Many years later and on another side of the country I bought a 1967 Plymouth Barracuda for 500 clams and subsequently spent every spare dime on restificating it. My newer pals in the bay area also had Mopars, so life was good. Trips to the junkyard and hanging out in garages led to engine swaps, car shows, and motoring down the dragstrip on grudge night. This of course led to more Mopar appreciative pals. Most of us could barely afford to pay our rent, no less swap engines in and out of cars as easy as putting on a new pair of Chuck Taylors, but we managed somehow. It was during this time I began to become more attune to the sorry state of Plymouth during this dark period. The once proud brand had somehow been polluted with also-rans. Gone were the tall wings, cartoon characters, and turbo madness. These cool things Plymouth had been replaced by meteorological mistakes like the Plymouth Breeze. Road Runner I get. Superbird is certainly awesome. The Plymouth Laser, aka DSM Mitsubishi Eclipse is cool in a sheer performance and eighties sci-tech chicks in metallic spandex with ray guns kind of way - but a BREEZE?!? This was certainly the coming of the end, and it soon came.
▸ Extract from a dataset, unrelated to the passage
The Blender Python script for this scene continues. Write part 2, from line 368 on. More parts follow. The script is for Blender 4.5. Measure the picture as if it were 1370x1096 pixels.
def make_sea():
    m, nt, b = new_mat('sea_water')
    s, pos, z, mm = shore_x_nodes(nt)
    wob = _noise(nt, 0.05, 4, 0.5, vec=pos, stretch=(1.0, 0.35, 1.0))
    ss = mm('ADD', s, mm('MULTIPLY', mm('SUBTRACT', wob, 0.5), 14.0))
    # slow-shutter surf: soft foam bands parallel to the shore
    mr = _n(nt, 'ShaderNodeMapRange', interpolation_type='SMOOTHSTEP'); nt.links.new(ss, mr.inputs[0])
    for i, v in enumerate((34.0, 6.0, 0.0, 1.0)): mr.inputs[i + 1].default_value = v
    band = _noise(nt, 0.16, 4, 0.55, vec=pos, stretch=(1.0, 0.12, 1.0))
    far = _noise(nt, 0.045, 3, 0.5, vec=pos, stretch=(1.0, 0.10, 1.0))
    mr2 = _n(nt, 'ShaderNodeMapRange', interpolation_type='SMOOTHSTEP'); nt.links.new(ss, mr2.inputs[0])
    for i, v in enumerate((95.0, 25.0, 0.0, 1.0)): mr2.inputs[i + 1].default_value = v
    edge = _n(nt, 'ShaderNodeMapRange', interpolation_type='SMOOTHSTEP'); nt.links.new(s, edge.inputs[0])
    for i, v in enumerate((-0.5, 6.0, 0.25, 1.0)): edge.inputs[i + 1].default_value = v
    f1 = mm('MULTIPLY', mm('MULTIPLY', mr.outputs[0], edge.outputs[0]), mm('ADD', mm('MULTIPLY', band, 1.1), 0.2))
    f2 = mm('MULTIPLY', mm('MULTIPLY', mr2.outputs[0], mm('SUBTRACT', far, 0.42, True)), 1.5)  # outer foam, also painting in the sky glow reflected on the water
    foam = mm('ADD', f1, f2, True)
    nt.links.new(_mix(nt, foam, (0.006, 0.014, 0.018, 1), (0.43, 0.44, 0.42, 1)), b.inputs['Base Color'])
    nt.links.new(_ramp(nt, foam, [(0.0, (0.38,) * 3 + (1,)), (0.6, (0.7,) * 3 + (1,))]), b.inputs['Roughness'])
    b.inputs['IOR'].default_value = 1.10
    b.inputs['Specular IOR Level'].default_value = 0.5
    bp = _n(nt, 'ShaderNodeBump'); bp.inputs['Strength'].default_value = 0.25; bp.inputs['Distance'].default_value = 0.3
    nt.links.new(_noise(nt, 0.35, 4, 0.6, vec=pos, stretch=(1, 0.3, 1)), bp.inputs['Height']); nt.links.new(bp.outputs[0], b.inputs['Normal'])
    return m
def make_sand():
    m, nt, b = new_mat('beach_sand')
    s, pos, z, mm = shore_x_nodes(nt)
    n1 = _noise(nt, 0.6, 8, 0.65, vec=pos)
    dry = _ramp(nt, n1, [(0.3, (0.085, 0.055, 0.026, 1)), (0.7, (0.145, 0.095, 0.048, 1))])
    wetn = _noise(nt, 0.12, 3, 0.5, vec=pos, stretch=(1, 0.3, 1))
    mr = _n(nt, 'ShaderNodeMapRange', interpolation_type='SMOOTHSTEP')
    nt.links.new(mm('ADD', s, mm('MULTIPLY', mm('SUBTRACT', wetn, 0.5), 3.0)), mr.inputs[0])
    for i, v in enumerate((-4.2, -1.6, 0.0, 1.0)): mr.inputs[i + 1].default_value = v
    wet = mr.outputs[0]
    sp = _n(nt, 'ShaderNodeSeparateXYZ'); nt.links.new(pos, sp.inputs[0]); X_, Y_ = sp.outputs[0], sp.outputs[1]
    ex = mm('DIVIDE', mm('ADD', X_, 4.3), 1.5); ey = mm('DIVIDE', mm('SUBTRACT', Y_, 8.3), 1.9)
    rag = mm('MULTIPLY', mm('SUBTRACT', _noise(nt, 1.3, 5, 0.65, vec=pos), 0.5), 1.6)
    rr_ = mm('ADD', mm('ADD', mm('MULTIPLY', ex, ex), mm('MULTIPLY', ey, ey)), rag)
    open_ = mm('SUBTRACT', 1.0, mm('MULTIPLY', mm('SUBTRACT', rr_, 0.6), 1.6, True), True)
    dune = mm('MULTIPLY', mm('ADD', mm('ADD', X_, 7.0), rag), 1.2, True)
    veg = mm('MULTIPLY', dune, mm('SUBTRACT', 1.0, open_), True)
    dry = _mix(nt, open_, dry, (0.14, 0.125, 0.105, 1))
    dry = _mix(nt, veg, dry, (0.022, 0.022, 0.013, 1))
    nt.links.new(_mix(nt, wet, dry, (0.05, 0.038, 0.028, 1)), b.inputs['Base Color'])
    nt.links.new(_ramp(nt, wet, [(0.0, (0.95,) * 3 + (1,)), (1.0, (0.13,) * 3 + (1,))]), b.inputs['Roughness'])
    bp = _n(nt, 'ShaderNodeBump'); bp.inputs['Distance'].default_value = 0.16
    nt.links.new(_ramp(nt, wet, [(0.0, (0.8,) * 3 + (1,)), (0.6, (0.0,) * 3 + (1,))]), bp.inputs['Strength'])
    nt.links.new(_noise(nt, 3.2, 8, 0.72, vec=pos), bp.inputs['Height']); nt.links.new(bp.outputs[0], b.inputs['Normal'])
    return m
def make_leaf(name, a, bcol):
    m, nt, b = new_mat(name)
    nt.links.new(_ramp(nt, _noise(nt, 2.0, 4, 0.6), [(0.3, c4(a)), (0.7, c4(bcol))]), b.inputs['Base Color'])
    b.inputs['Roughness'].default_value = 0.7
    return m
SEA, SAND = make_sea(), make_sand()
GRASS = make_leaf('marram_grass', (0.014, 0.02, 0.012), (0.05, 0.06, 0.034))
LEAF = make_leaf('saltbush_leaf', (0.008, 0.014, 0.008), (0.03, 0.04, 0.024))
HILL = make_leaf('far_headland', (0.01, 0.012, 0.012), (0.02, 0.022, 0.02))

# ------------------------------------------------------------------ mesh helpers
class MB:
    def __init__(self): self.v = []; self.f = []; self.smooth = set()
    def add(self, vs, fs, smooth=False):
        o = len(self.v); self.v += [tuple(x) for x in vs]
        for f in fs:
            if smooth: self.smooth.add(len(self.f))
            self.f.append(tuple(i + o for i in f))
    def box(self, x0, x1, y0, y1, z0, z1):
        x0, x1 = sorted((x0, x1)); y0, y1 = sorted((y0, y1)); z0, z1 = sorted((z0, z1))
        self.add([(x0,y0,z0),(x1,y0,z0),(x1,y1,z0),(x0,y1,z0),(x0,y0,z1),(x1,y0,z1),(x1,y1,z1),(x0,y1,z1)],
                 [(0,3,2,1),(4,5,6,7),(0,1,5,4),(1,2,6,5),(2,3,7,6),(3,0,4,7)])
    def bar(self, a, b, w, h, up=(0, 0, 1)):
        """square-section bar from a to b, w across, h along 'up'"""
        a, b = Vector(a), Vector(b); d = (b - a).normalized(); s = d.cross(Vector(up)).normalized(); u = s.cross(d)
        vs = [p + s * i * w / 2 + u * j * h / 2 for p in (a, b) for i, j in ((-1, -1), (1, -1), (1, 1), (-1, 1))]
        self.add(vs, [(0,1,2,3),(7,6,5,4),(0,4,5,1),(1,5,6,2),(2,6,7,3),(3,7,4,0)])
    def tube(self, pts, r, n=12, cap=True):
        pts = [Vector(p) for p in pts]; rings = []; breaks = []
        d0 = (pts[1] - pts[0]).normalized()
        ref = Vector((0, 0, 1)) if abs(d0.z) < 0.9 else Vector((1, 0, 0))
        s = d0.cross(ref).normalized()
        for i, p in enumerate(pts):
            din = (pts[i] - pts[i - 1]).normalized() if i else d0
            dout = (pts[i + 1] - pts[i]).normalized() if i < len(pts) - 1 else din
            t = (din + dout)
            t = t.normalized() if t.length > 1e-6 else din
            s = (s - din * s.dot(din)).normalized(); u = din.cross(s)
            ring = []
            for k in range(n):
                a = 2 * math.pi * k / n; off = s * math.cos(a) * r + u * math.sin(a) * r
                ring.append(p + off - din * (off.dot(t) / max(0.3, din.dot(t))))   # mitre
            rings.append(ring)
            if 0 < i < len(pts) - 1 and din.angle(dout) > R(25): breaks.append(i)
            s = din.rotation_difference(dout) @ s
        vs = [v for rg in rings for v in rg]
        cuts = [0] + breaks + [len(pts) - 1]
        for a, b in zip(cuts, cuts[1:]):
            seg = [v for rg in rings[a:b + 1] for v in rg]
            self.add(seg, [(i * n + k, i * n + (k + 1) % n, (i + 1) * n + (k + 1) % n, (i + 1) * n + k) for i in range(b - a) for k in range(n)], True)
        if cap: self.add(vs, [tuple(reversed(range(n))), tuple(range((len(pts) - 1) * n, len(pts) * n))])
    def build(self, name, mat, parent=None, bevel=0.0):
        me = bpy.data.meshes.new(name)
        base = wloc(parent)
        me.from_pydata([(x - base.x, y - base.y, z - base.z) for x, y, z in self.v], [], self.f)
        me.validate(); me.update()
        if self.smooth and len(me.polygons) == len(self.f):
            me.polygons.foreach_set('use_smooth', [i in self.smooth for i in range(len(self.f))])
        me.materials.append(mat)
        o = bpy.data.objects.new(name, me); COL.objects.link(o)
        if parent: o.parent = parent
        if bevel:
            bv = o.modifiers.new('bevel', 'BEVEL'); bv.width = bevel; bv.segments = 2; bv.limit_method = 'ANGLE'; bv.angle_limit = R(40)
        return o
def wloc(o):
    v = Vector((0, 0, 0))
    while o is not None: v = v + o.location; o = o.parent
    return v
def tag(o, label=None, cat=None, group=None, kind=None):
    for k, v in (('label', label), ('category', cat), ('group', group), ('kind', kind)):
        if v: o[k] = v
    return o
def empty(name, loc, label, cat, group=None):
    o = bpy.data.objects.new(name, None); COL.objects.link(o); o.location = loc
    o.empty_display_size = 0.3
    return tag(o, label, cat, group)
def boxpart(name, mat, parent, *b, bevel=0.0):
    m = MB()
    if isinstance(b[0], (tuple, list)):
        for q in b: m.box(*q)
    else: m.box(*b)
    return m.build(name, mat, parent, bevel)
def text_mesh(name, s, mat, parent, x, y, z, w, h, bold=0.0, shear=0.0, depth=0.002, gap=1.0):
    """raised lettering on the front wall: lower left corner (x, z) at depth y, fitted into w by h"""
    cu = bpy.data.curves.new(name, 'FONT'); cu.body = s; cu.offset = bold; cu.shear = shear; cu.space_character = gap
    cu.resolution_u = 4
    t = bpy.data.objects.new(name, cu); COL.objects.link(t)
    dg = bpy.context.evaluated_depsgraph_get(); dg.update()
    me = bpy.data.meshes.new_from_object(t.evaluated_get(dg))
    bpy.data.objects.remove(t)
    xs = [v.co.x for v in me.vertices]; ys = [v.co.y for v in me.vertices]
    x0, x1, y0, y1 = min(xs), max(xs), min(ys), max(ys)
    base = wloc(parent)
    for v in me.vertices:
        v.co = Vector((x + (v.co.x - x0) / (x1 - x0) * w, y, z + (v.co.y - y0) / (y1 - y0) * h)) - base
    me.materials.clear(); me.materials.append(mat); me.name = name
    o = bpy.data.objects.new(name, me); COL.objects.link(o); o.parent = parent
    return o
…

Recently a Plymouth Duster I was driving found itself stranded on a lift in St. George, Utah at the Painter Sun Dodge Dealership. The coolest things about the place besides all the people that helped was the super badass Plymouth Road Runner in the lobby, and that the sign out front still said Plymouth on it. It got me to ruminating how despite the fact that you can't even walk three steps without someone talking about how great the muscle car era was it has today left the financial grasp of the very folks muscle cars were designed for. The fact that the manufacturers are marching headlong back to the future with the old is new again 30K plus zoot performance versions of the Challenger, Camaro, and Mustang defies the concept that the real key to muscle car goodness was affordability. Even the guy that could barley pay his rent could most likely afford to drive off the lot of his local Plymouth dealer behind the wheel of a 340 Duster in 1972. Looking around at the prices of these new beasties can cause a bad case of engine lust and financial aggravation. There is a solution besides antacids.

Plymouth must return to its former screaming anvil supersonic glory with a newfound vengeance. Imagine a lineup of budget performance vehicles with V-8 and 4-banger turbo power under the hood teamed up with rear and all-wheel drive drivetrains putting the power to the ground. Modern suspension and brakes could round out the package. The entire lineup should follow the same cut the crap philosophy as the original Road Runner. No frills. Brutal performance. Bargain price. Race bred styling. Even better would be to offer the base vehicles packing maximum performance at an affordable price then tooling up a full line of Mopar Performance upgrade components and go fast bits, so the cash strapped could build as they own. One could step up performance to suit their favorite driving activity. Drag racing, road course, rally, or just plain carving up the canyons the Plymouth name would once again be proud and be remembered for thunder, not a gentle breeze. A man can dream can't he?